Poszło o pieniądze. Jacek Bąk chciał zarabiać 250 tysięcy euro rocznie na rękę. Legia nie chciała mu tyle zapłacić, więc działacze rozpuścili plotki, że Bąk chciał 500 tysięcy. "To jakiś skrajny idiotyzm. Nigdy o takiej kwocie nie rozmawialiśmy. Naprawdę myślałem, że są poważniejsi. Gdybym w Polsce żądał pół miliona euro to żona by mnie z domu wygoniła za taką głupotę" - obrusza się piłkarz w rozmowie z "Przeglądem Sportowym".

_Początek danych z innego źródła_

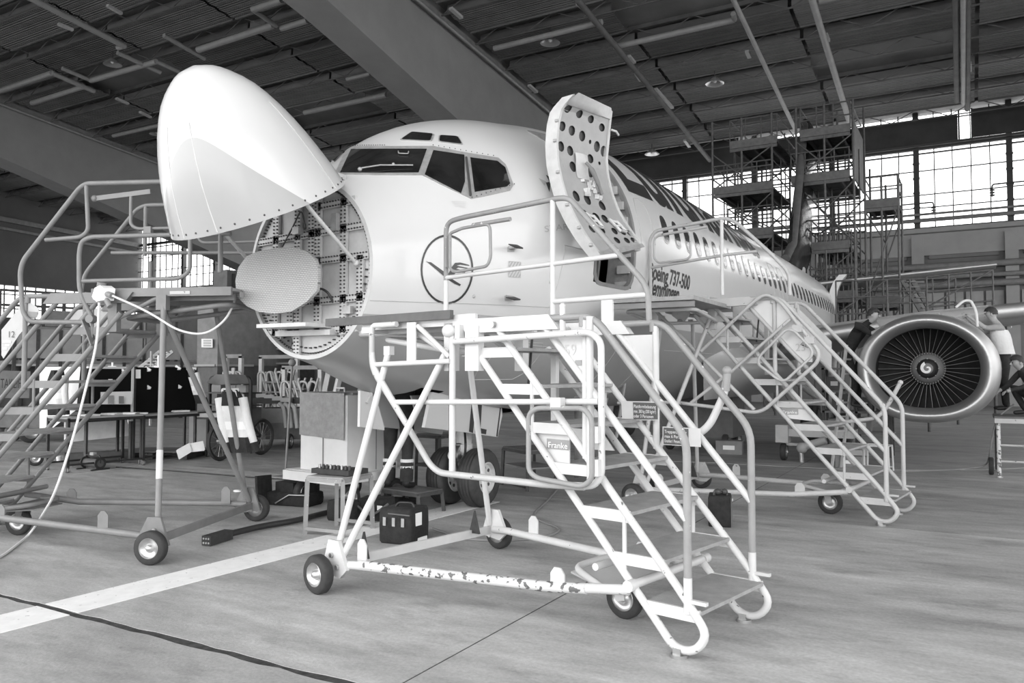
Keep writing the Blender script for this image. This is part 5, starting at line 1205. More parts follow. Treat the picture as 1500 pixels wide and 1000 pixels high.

Więc ile chciał zarabiać? "Tyle ile Brazyliczycy - 250 tysięcy euro netto za sezon, a właściciele zaoferowali mi 250 tys. euro, ale brutto. Zresztą, że jest to oferta brutto dowiedziałem się przed wylotem do Azerbejdżanu i Armenii. Wcześniej rozmawiałem z Mirosławem Trzeciakiem przez kilka tygodni. Cały czas o kwocie netto. Później zaproponowano mi jeszcze 300 tysięcy brutto, co przy 40 procentowym podatku daje 180 tysięcy netto. To nie były moje warunki" - przekonuje Jacek Bąk.

Kapitan reprezentacji Polski wie dlaczego działacze tak z nim "pogrywali". "Chcę, aby kibice wiedzieli, że ktoś ze mnie chciał zrobić głupka na oczach całej Polski. Tak się nie traktuje reprezentanta Polski ani człowieka. Działacze Legii grają cały czas na uczuciach kibiców tego klubu, boją się ich niezadowolenia" - wyjaśnił.